CHP’de Ekrem İmamoğlu’nun en azından kısa vadede tasfiye edildiğini görüyoruz. Hem CB adayı olamayacak, hem de muvakkaten partinin başına oturtulan Özgür Özel’i indirip koltuğa geçme planını hayata geçiremeyecek. İmamoğlu’nun peşine takılarak siyasi kariyer yapma planı olan grup üyeleri bir hayli endişeli ve üzgün. Diğer yandan kendilerine alan açılan ve timsah gözyaşlarıyla İmamoğlu’nu savunan gruplar var. Özgür Özel ve taifesi de bunlara dahil. KK ve kurmayları da fazlasıyla mutludur bu gelişmelerden. Ekrem’e yönelik öyle bir kuyruk acıları var ki anlatılamaz.

Kılıçdaroğlu ve ekibini asıl heyecanlandıran konu, son CHP kurultayının mutlak butlan kolması. Yani geçersiz kabul edilmesi. Bu durumda CHP’ye CHP içerisinden bir kayyum atanacak ve kurultay yeniden yapılacak. Mahkeme tarafından eski başkan ve yönetim tekrar bu göreve getirilebilir. Bazı görüşlere göre ise ne eski ne de yeni yönetimden kimse bu göreve getirilemez, başkanlık (kayyumluk) CHP’den üçüncü bir şahsa devredilir. Kılıçdaroğlu “Partiyi kayyuma teslim etmem” çıkışıyla koltuğa yeniden oturmak için ne kadar iştahlı olduğunu gösterdi.


Mahkemenin alacağı kararın siyasi erk, yani Erdoğan tarafından belirleneceğine kimsenin şüphesi yok. Dolayısıyla Erdoğan en işine gelen kararı aldıracaktır. 30 Haziran’da sonuçlanması beklenen mahkeme ertelenerek CHP’de hem mevcut yönetim hem eski yönetim istim üzerinde tutulmuş oldu. Erdoğan bu kozunu pazarlık masasında vahşice kullanıyor.

Kılıçdaroğlu’nun partiyi falan düşündüğü yok. Olur da partinin eski yönetime devredilmesi kararı çıkarsa, içinde yanan intikam ateşiyle İmamoğlu-Özel kliğini darmadağın etmeyi planlıyor.
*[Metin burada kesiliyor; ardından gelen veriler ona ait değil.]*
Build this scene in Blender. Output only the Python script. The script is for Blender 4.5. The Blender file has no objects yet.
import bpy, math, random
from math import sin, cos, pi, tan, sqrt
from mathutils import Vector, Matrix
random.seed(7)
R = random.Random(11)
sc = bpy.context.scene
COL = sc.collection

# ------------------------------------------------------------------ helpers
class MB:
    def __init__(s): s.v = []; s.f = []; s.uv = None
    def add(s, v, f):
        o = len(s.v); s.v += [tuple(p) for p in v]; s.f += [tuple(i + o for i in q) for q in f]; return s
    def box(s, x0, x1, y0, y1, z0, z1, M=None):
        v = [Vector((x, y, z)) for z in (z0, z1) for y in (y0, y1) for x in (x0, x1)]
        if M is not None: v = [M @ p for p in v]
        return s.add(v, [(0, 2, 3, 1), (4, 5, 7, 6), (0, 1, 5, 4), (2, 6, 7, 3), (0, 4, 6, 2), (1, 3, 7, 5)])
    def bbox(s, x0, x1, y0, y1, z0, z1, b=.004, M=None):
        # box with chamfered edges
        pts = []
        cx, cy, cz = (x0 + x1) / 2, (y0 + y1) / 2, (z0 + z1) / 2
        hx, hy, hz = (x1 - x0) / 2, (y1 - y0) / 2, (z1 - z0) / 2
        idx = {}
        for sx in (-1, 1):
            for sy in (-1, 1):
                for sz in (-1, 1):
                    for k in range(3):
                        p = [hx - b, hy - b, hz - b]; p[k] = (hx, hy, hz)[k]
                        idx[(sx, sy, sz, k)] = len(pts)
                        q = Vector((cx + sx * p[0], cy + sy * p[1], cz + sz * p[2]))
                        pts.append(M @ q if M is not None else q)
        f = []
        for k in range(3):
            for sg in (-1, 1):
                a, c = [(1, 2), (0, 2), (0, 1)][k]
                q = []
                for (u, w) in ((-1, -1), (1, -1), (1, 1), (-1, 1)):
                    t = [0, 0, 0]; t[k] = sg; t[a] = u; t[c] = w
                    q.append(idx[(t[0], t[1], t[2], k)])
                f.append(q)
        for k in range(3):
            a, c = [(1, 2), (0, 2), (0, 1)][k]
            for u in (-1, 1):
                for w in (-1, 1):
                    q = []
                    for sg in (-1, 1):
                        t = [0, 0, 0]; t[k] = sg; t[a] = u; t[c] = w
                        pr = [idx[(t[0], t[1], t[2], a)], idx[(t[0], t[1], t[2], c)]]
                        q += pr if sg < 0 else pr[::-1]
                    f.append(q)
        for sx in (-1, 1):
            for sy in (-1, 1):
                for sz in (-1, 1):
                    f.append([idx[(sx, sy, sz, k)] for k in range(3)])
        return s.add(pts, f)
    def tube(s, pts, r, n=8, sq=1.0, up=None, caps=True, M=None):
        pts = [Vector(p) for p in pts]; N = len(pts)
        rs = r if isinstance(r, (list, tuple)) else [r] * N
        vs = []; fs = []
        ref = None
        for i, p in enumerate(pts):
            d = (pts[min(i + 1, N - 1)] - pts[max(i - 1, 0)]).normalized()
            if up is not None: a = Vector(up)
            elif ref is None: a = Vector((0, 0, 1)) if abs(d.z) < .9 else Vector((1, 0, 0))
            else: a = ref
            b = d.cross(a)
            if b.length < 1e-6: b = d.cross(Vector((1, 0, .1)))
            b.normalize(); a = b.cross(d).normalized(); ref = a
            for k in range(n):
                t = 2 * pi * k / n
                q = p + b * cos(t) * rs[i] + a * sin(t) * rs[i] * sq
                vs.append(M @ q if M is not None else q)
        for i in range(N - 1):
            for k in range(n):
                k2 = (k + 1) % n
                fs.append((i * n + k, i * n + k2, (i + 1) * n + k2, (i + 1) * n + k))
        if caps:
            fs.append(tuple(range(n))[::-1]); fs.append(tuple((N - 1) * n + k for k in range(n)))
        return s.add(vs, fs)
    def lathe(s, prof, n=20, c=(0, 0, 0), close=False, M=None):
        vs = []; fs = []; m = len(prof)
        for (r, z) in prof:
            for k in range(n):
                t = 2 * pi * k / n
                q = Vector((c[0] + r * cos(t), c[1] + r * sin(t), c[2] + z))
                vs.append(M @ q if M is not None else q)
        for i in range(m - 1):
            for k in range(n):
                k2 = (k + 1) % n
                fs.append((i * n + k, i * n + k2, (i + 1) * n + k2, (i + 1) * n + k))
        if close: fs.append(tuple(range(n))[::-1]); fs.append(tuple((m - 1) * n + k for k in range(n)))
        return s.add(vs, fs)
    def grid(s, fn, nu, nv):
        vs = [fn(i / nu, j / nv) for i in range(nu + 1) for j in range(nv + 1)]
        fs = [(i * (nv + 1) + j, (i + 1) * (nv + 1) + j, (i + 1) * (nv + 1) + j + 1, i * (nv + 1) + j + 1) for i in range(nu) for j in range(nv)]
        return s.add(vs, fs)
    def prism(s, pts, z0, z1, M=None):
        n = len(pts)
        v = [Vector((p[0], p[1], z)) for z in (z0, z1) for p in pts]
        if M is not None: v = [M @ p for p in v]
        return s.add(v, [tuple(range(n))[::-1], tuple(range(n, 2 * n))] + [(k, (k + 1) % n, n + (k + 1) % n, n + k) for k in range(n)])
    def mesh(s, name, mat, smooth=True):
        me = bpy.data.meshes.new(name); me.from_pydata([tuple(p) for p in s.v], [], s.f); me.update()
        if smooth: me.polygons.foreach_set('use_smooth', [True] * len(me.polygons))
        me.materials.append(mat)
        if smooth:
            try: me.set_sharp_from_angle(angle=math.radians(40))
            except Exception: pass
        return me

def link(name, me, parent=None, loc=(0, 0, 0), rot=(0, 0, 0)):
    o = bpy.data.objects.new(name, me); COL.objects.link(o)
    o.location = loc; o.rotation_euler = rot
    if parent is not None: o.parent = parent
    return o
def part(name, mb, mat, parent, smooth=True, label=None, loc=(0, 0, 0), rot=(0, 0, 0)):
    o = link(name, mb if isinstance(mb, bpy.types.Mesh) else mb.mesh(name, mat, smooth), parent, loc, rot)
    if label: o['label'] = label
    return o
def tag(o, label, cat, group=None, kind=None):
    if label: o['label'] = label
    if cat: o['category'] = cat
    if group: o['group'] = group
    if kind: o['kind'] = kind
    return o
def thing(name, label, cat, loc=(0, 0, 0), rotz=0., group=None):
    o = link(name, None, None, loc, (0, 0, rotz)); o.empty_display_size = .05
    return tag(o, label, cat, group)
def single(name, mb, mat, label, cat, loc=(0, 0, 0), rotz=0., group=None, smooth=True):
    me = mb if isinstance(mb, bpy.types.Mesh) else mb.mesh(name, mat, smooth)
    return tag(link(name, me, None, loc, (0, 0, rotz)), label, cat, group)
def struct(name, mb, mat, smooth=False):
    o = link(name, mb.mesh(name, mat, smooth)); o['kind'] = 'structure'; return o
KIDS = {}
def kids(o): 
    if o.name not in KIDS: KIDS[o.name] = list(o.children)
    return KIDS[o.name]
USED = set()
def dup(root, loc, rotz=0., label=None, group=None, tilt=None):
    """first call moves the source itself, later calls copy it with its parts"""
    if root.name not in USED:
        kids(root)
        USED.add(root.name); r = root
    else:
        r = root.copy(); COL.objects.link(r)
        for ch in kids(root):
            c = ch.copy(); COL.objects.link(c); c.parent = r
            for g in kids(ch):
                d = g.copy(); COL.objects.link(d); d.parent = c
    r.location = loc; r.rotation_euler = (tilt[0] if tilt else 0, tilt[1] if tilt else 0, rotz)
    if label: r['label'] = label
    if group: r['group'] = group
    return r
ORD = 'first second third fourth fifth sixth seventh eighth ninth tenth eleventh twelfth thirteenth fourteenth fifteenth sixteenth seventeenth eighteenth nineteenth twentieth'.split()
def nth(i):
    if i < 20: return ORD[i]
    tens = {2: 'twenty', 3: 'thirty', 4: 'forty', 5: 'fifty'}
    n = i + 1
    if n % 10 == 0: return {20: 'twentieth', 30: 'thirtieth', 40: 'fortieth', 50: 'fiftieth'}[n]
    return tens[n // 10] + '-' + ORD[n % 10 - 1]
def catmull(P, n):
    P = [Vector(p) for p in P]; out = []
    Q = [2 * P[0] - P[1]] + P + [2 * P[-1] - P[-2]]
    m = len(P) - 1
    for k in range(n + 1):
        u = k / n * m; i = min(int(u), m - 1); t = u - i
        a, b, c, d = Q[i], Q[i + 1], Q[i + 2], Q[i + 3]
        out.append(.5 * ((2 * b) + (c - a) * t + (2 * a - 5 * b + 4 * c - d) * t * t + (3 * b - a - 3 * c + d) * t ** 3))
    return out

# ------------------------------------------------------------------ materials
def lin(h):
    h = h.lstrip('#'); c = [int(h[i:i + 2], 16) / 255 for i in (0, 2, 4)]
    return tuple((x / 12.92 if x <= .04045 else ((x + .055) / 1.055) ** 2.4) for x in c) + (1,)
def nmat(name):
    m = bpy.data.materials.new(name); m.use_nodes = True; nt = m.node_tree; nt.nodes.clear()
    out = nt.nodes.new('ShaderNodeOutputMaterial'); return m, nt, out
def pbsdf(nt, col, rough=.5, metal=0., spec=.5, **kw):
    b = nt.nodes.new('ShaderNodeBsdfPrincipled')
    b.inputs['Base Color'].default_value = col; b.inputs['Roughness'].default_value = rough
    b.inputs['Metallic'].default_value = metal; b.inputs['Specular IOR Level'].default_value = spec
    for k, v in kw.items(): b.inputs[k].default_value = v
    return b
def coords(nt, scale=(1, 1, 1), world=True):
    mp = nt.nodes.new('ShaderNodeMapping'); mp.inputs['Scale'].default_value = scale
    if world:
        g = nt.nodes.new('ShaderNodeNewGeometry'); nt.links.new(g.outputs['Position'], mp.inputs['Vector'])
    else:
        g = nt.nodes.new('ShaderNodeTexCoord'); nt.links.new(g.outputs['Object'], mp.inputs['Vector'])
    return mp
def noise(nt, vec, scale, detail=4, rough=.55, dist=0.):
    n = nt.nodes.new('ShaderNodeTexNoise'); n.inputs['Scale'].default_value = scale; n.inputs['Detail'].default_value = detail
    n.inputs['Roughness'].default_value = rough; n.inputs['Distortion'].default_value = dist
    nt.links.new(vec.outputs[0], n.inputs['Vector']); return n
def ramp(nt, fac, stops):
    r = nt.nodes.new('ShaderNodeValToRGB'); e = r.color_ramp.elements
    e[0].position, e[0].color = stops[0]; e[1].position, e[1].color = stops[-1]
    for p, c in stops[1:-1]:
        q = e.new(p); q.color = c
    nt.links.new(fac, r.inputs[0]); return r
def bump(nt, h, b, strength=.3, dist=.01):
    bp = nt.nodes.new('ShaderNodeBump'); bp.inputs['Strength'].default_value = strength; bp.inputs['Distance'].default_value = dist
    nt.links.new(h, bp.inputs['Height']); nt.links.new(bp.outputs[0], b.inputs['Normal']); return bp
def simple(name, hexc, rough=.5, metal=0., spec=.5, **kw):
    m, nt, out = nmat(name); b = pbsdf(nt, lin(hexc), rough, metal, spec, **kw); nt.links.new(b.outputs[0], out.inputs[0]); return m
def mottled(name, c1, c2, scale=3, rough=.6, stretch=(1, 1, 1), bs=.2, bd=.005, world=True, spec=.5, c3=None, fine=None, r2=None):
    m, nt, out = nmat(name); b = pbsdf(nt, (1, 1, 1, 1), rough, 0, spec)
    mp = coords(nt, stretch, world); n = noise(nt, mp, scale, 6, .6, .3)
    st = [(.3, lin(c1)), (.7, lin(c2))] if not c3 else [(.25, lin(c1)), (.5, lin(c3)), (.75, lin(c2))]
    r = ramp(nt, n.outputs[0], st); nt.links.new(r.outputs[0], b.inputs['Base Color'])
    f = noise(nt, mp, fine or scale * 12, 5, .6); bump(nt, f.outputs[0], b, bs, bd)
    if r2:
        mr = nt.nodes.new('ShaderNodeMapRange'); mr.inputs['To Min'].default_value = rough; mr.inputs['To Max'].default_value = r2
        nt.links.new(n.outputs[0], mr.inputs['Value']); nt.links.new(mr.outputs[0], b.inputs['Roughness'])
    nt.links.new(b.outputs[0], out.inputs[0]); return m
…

Açıkçası delege ayarlarını yapmış Kılıçdaroğlu’nun koltuğu bırakmayacağını düşünenlerdendim. Ama yol arkadaşlarından öyle bir kazık yedi ki yenilir yutulur cinsten değidi. Yeniden koltuğa oturursa çok titiz ve sağlam bir delege yapılanmasına gidecek ve muhalif kanada sittin sene nefes aldırmayacaktır.

Kılıçdaroğlu, Erdoğan için en ideal rakip. Karşısında onu görmek isteyecektir. Fakat önemli bir çıkmazı var. Kılıçdaroğlu tekrar CHP’nin başına geçer ve koltuğunu korumak adına mezkur adımları atarsa, CHP’deki muhalif cephe tüm ümidini yitirecektir. Bu da CHP’de önlenemez bir bölünme ve kopmaya neden olur. Bu durmda en az CHP kadar, hatta ondan daha güçlü yeni bir parti kurulur. Bu parti de kendi CB adayını çıkarır. CHP bir mezhep partisine dönüşeceğinden yeni parti adayı ilk turda Kılıçdaroğlu’ndan daha fazla oy lacak ve Erdoğan’ın ikinci turda rakibi olacaktır. Bu da Erdoğan’ın hiç hoşuna gitmez.

Erdoğan’ın savcıları CHP’de operasyonlar yapadursun. CHP tabanında ve genç seçmende giderek büyüyen Erdoğan nefretine çare olamayacaklar. Sonuç itibariyle Erdoğan muhalefete bu kadar müdahale ederek kendi ayağına sıkıyor. Eski neslin korkuları üzerinden inşa ettiği imparatorluğu, yeni neslin tam tersi korkularıyla yıkılabilir.